While there is widespread skepticism toward the Ten Year Plan's prospects for success, there is also broad support for many of the Plan's goals. We hope to begin a conversation that a.) moves beyond what has been a stifled and largely top-down dialogue to have a real discussion of homelessness and poverty in Seattle, b.) builds an organizing model that is capable of moving a broad grassroots anti-poverty agenda, and c.) supports key Ten Year Plan goals by truly building the political will to end homelessness.Nobody disputes that the major structural issues that stand behind homelessness (A market that does not support affordable housing, an economy in which many people are surplus and many others are poorly paid, and a federal government that has mostly devolved its responsibility for services to the localities and continues to withdraw support) are extremely daunting.
We must, however, move beyond local solutions that offer no challenge to basic structures of inequality. We need to stop accepting that homelessness is a local problem, and that local and private solutions are capable of meeting the need. We need to address the market forces that eliminate affordable housing nearly as fast as new subsidized housing alternatives come on line. We need to build coalition across issues to increase the bargaining power of labor and mitigate the failures of capitalism to meet basic human needs with adequate food, shelter, and healthcare for all of us.
We need to move away from models of managing homelessness and poverty that divide poor people and their advocates into competing issues and subpopulations, and move toward ways of organizing and meeting people's needs that bring us together across barriers of race and class.
None of this happens overnight. As we all work to build grassroots political will for Ten Year Plan priorities, we need to do so in a way that builds power for the long-term and begins to address the deeper problems that create homelessness. Here are a few quick thoughts to help get people thinking in a new direction.

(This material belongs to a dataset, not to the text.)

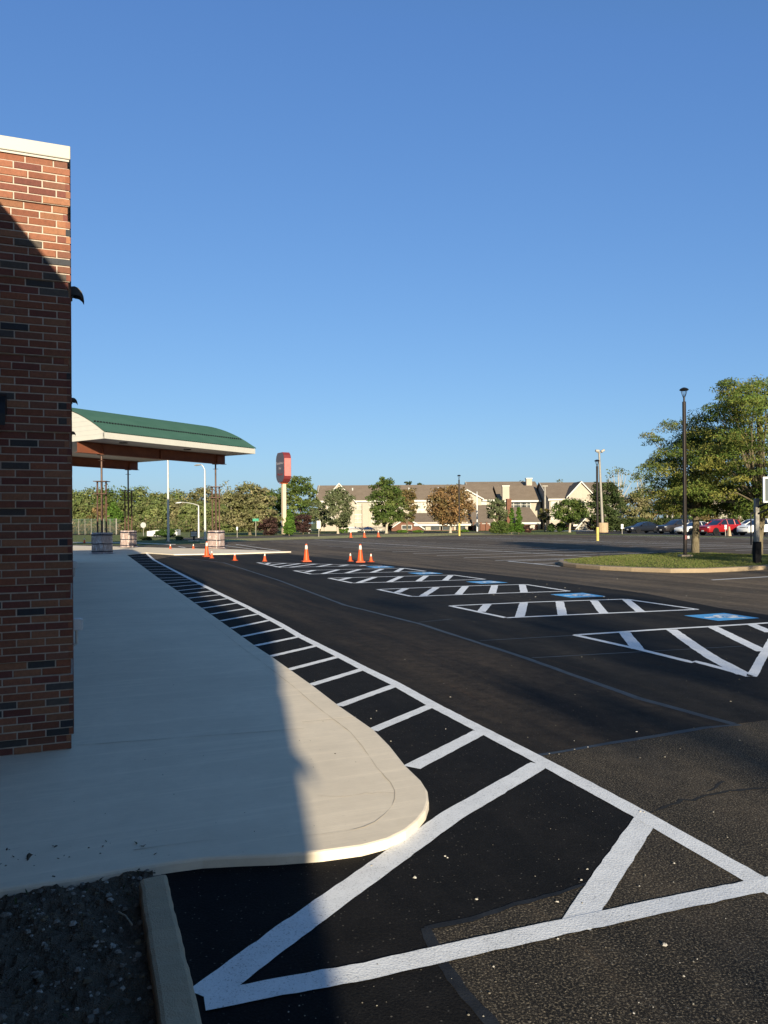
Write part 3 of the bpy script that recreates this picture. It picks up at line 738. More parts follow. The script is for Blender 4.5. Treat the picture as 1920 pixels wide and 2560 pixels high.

- Poor and homeless people should be meaningfully involved in the process. We should avoid tokenized input. Likewise, we should avoid romanticizing "the voice of the poor." We should be respectful and realistic, and very much about listening.
- The distance between the experience of poor and homeless people and their middle class and affluent allies needs to be bridged by opportunities for dialogue and action that reach across barriers of class.
- The professionalization of anti-poverty and human services advocacy has left us largely without the organized base of support that we need to effectively challenge money and power. Support for ending homelessness needs to be cultivated at a neighborhood by neighborhood level. Lots of people want the same thing. We need to get a lot better at building for power.
- We need to start challenging the idea that little can be done about market forces that decrease the availability of low-income housing. While we should support reforms like the enlargement of the State Housing Trust Fund, we also need to look at how development and zoning policies impact affordability.
- We need to use every tool available, including the citizen's initiative, to challenge the loss of housing affordability in Seattle.
- We need to create more opportunities to come together, learn, and discuss. In the absence of community and dialogue, we often accept paradigms for reform and action that miss the point.
- We need to recognize that there is huge structural unemployment in our economy, and start organizing for policies that address this issue instead of simply blaming the poor.
- We need to get a lot better at working across issues and forming strategic alliances and coalitions. We need to hold the federal government more accountable for its role in increasing poverty and homelessness.